Written problem: Write out the listing exactly as it is given.
════════════════════
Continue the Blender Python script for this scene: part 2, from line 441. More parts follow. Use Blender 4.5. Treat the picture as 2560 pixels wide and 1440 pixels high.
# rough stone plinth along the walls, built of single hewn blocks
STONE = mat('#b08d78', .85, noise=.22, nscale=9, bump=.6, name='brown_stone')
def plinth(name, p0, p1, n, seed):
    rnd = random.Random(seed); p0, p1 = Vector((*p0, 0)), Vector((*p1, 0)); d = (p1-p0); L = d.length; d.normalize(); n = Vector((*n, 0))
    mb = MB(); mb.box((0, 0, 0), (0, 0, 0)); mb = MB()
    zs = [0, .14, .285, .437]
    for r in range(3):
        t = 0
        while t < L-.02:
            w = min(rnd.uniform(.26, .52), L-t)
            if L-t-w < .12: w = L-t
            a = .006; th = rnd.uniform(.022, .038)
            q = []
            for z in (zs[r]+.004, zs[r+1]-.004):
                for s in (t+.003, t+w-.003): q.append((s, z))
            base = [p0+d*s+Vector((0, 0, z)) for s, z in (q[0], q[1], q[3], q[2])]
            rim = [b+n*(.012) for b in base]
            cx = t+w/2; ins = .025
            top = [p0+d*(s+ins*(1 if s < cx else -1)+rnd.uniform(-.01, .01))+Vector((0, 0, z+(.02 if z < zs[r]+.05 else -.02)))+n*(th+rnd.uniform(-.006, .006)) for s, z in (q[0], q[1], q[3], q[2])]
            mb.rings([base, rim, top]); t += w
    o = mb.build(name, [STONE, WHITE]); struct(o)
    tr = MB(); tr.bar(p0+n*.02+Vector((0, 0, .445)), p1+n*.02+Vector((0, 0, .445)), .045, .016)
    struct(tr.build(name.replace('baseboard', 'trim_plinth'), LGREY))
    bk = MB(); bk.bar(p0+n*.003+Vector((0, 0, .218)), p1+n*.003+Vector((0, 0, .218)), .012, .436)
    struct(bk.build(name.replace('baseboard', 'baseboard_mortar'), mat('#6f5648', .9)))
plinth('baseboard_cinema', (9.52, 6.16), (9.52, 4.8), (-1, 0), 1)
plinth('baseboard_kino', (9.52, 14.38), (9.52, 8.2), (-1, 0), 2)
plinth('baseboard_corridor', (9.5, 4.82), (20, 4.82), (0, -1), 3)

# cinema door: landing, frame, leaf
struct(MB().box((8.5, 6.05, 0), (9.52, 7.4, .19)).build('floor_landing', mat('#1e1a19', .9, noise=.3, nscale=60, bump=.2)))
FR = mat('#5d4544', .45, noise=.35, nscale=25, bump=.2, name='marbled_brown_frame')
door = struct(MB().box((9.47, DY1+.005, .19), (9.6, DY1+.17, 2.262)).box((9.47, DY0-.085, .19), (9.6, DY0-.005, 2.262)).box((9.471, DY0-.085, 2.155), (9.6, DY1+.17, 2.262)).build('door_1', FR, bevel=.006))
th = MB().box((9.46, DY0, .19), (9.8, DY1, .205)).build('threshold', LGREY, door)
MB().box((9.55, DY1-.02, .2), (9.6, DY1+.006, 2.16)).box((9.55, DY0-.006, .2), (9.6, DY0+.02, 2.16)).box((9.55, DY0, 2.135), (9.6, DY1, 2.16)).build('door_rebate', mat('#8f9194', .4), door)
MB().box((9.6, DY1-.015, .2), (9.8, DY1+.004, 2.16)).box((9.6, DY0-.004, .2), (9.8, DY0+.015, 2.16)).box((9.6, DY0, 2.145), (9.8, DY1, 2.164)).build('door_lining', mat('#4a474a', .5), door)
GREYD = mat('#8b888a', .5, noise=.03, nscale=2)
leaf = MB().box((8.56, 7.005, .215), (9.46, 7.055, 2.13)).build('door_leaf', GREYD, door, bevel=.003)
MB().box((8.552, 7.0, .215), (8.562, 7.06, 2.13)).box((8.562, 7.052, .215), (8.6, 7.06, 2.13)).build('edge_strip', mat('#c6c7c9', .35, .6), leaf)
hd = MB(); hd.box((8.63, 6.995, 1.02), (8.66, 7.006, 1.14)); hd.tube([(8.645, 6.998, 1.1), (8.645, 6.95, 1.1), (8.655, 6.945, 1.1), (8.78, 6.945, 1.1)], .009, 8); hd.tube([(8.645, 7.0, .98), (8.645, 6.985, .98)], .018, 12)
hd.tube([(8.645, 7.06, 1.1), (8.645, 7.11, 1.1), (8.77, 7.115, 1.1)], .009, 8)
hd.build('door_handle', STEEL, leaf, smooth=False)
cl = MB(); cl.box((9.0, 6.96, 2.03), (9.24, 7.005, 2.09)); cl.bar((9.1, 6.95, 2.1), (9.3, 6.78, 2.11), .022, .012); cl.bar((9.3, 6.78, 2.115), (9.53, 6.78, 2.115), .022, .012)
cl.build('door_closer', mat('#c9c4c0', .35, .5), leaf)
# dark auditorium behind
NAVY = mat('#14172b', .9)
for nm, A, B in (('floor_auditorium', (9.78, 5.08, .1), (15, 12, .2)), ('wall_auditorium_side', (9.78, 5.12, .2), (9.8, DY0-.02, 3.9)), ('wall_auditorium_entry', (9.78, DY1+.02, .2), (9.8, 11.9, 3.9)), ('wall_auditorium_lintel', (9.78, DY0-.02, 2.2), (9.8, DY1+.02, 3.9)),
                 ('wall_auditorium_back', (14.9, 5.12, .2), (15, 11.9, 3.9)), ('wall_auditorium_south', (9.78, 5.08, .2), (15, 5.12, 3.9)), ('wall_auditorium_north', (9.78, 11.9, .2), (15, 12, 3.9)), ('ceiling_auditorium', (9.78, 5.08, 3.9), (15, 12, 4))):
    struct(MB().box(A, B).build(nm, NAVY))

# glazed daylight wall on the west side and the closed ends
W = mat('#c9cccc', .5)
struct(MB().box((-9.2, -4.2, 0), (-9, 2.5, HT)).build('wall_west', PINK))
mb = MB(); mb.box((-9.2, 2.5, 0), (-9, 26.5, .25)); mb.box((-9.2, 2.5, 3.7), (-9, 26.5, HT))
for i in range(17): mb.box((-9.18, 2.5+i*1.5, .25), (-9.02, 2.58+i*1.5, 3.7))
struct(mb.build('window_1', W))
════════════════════
The result:
Continue the Blender Python script for this scene: part 2, from line 441. More parts follow. Use Blender 4.5. Treat the picture as 2560 pixels wide and 1440 pixels high.
# rough stone plinth along the walls, built of single hewn blocks
STONE = mat('#b08d78', .85, noise=.22, nscale=9, bump=.6, name='brown_stone')
def plinth(name, p0, p1, n, seed):
    rnd = random.Random(seed); p0, p1 = Vector((*p0, 0)), Vector((*p1, 0)); d = (p1-p0); L = d.length; d.normalize(); n = Vector((*n, 0))
    mb = MB(); mb.box((0, 0, 0), (0, 0, 0)); mb = MB()
    zs = [0, .14, .285, .437]
    for r in range(3):
        t = 0
        while t < L-.02:
            w = min(rnd.uniform(.26, .52), L-t)
            if L-t-w < .12: w = L-t
            a = .006; th = rnd.uniform(.022, .038)
            q = []
            for z in (zs[r]+.004, zs[r+1]-.004):
                for s in (t+.003, t+w-.003): q.append((s, z))
            base = [p0+d*s+Vector((0, 0, z)) for s, z in (q[0], q[1], q[3], q[2])]
            rim = [b+n*(.012) for b in base]
            cx = t+w/2; ins = .025
            top = [p0+d*(s+ins*(1 if s < cx else -1)+rnd.uniform(-.01, .01))+Vector((0, 0, z+(.02 if z < zs[r]+.05 else -.02)))+n*(th+rnd.uniform(-.006, .006)) for s, z in (q[0], q[1], q[3], q[2])]
            mb.rings([base, rim, top]); t += w
    o = mb.build(name, [STONE, WHITE]); struct(o)
    tr = MB(); tr.bar(p0+n*.02+Vector((0, 0, .445)), p1+n*.02+Vector((0, 0, .445)), .045, .016)
    struct(tr.build(name.replace('baseboard', 'trim_plinth'), LGREY))
    bk = MB(); bk.bar(p0+n*.003+Vector((0, 0, .218)), p1+n*.003+Vector((0, 0, .218)), .012, .436)
    struct(bk.build(name.replace('baseboard', 'baseboard_mortar'), mat('#6f5648', .9)))
plinth('baseboard_cinema', (9.52, 6.16), (9.52, 4.8), (-1, 0), 1)
plinth('baseboard_kino', (9.52, 14.38), (9.52, 8.2), (-1, 0), 2)
plinth('baseboard_corridor', (9.5, 4.82), (20, 4.82), (0, -1), 3)

# cinema door: landing, frame, leaf
struct(MB().box((8.5, 6.05, 0), (9.52, 7.4, .19)).build('floor_landing', mat('#1e1a19', .9, noise=.3, nscale=60, bump=.2)))
FR = mat('#5d4544', .45, noise=.35, nscale=25, bump=.2, name='marbled_brown_frame')
door = struct(MB().box((9.47, DY1+.005, .19), (9.6, DY1+.17, 2.262)).box((9.47, DY0-.085, .19), (9.6, DY0-.005, 2.262)).box((9.471, DY0-.085, 2.155), (9.6, DY1+.17, 2.262)).build('door_1', FR, bevel=.006))
th = MB().box((9.46, DY0, .19), (9.8, DY1, .205)).build('threshold', LGREY, door)
MB().box((9.55, DY1-.02, .2), (9.6, DY1+.006, 2.16)).box((9.55, DY0-.006, .2), (9.6, DY0+.02, 2.16)).box((9.55, DY0, 2.135), (9.6, DY1, 2.16)).build('door_rebate', mat('#8f9194', .4), door)
MB().box((9.6, DY1-.015, .2), (9.8, DY1+.004, 2.16)).box((9.6, DY0-.004, .2), (9.8, DY0+.015, 2.16)).box((9.6, DY0, 2.145), (9.8, DY1, 2.164)).build('door_lining', mat('#4a474a', .5), door)
GREYD = mat('#8b888a', .5, noise=.03, nscale=2)
leaf = MB().box((8.56, 7.005, .215), (9.46, 7.055, 2.13)).build('door_leaf', GREYD, door, bevel=.003)
MB().box((8.552, 7.0, .215), (8.562, 7.06, 2.13)).box((8.562, 7.052, .215), (8.6, 7.06, 2.13)).build('edge_strip', mat('#c6c7c9', .35, .6), leaf)
hd = MB(); hd.box((8.63, 6.995, 1.02), (8.66, 7.006, 1.14)); hd.tube([(8.645, 6.998, 1.1), (8.645, 6.95, 1.1), (8.655, 6.945, 1.1), (8.78, 6.945, 1.1)], .009, 8); hd.tube([(8.645, 7.0, .98), (8.645, 6.985, .98)], .018, 12)
hd.tube([(8.645, 7.06, 1.1), (8.645, 7.11, 1.1), (8.77, 7.115, 1.1)], .009, 8)
hd.build('door_handle', STEEL, leaf, smooth=False)
cl = MB(); cl.box((9.0, 6.96, 2.03), (9.24, 7.005, 2.09)); cl.bar((9.1, 6.95, 2.1), (9.3, 6.78, 2.11), .022, .012); cl.bar((9.3, 6.78, 2.115), (9.53, 6.78, 2.115), .022, .012)
cl.build('door_closer', mat('#c9c4c0', .35, .5), leaf)
# dark auditorium behind
NAVY = mat('#14172b', .9)
for nm, A, B in (('floor_auditorium', (9.78, 5.08, .1), (15, 12, .2)), ('wall_auditorium_side', (9.78, 5.12, .2), (9.8, DY0-.02, 3.9)), ('wall_auditorium_entry', (9.78, DY1+.02, .2), (9.8, 11.9, 3.9)), ('wall_auditorium_lintel', (9.78, DY0-.02, 2.2), (9.8, DY1+.02, 3.9)),
                 ('wall_auditorium_back', (14.9, 5.12, .2), (15, 11.9, 3.9)), ('wall_auditorium_south', (9.78, 5.08, .2), (15, 5.12, 3.9)), ('wall_auditorium_north', (9.78, 11.9, .2), (15, 12, 3.9)), ('ceiling_auditorium', (9.78, 5.08, 3.9), (15, 12, 4))):
    struct(MB().box(A, B).build(nm, NAVY))

# glazed daylight wall on the west side and the closed ends
W = mat('#c9cccc', .5)
struct(MB().box((-9.2, -4.2, 0), (-9, 2.5, HT)).build('wall_west', PINK))
mb = MB(); mb.box((-9.2, 2.5, 0), (-9, 26.5, .25)); mb.box((-9.2, 2.5, 3.7), (-9, 26.5, HT))
for i in range(17): mb.box((-9.18, 2.5+i*1.5, .25), (-9.02, 2.58+i*1.5, 3.7))
struct(mb.build('window_1', W))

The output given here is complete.